Tuesday, March 16, 2010

Why The Hell Hasn't Grant Morrison Done Anything With This??

To heck with the Batmen Of All Nations. What about the Legion Of Alternate Batmen?!?

Batman #256 (1974) was a 100 Page Giant. And those always had a few extra pages to fill, and DC usually used puzzles, or factoid pages, or fan-art.

But in this issue, Marty Pasko and Pat Broderick used two pages to do something a little bit different. In the era between the imaginary story era and the Elseworlds era, they started What If...?--several years before Marvel did.

We start with the origin we could all recite in our sleep:

But then they explain their premise:


First stop: what if Bruce Wayne had been in the desert, for some reason?


Next, look out, Aquaman:


Hey, Pat, that is a terribly drawn stingray. Sorry, had to be said.

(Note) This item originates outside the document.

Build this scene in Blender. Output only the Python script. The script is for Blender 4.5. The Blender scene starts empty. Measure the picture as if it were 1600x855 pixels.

Then--what if Bruce Wayne were a park ranger?!?


Or an astronomer?


Or just liked to hang around museums??


Ladies and gentlemen, presenting The Scorpion, The Stingray, The Owl, The Shooting Star, and The Iron Knight--The Legion Of Alternate Batmen! (OK, Pasko never called them that, but I did...and you know it's a damn good name).

Look, Grant Morrison is in charge of Batman these days...and DC had held off doing any multiverse stories because they want Grant to do them. So, I'll ask--nay, demand--once more: Why the hell hasn't Grant Morrison done anything with the Legion Of Alternate Batmen?!?

It should be good for at least an 8-issue miniseries, and would be a lot more fun than Zur-En-Arrh...

11 comments:

Mark Engblom said...

"…and when criminals see this shooting star, they'll wish upon it, all right. They'll wish they'd never been born!"

(blinking in stunned disbelief)

Wow...that is some spectacularly bad writing! I could see Bob Rozakis pumping out something like this (he was the king of these low-wattage back-up features), but I remember Pasko being better than that. Man, whenever I get into one of those "comics were better way back when" moods, I'll be sure to temper it with dreck like this.

Mark Engblom said...

Oh, and we can't forget the peculiar case of the Bat-Spider-Man!

Abe Lucas said...

Bruce didn't look too confident when he proclaimed himself "The Scorpion", did he? It looked more like he was just giving his "omen" a wide berth!

Sea-of-Green said...

Thank goodness Bruce Wayne wasn't a urologist.

Mark Engblom said...

When Alterna-Bruce became the Stingray, he apparently felt that sticking to the underwater theme was more important than actually going after criminals, 99.9999% of whom operate on dry land.

Gary said...

"The fear of wisdom"?! What the feck?!

Am I alone in hoping Grant Morrison doesn't do anything with the multiverse?

ShadowWing Tronix said...

The Owl (apparently not Owlman) or Stingray I could get behind. I'm not sure the Scorpion would have worked as well as the Marvel version, and even cape-loving me thinks the Shooting Star's cape is way too long. Surprisingly indifferent to Iron Knight.

Mark Engblom said...

"Am I alone in hoping Grant Morrison doesn't do anything with the multiverse?"

No.

Christian Zamora said...

The fun part is that those characters actually look like character that already exist.

Scorpion - well, Marvel's Scorpion (also Stingray)
The Owl, well, Watchmen's Nite Owl.

Shooting Star looks a lot like the second (and female) Captain Marvel.

And Iron Knight-- wasn't there a guy like this in the DC Universe already?

Rottgutt said...

"I was startled by a feral cat digging in a dumpster as I ran from Crime Alley! It must be an omen! I'll call myself Feral Cat Man! And jump from behind garbage cans and startle criminals and... well, pee on them I guess. Perhaps tom cat around some."

Is it just me or is Bruce Wayne particularly impressionable.

Anonymous said...

A couple years later this pretty much actually happened. Nice premonition!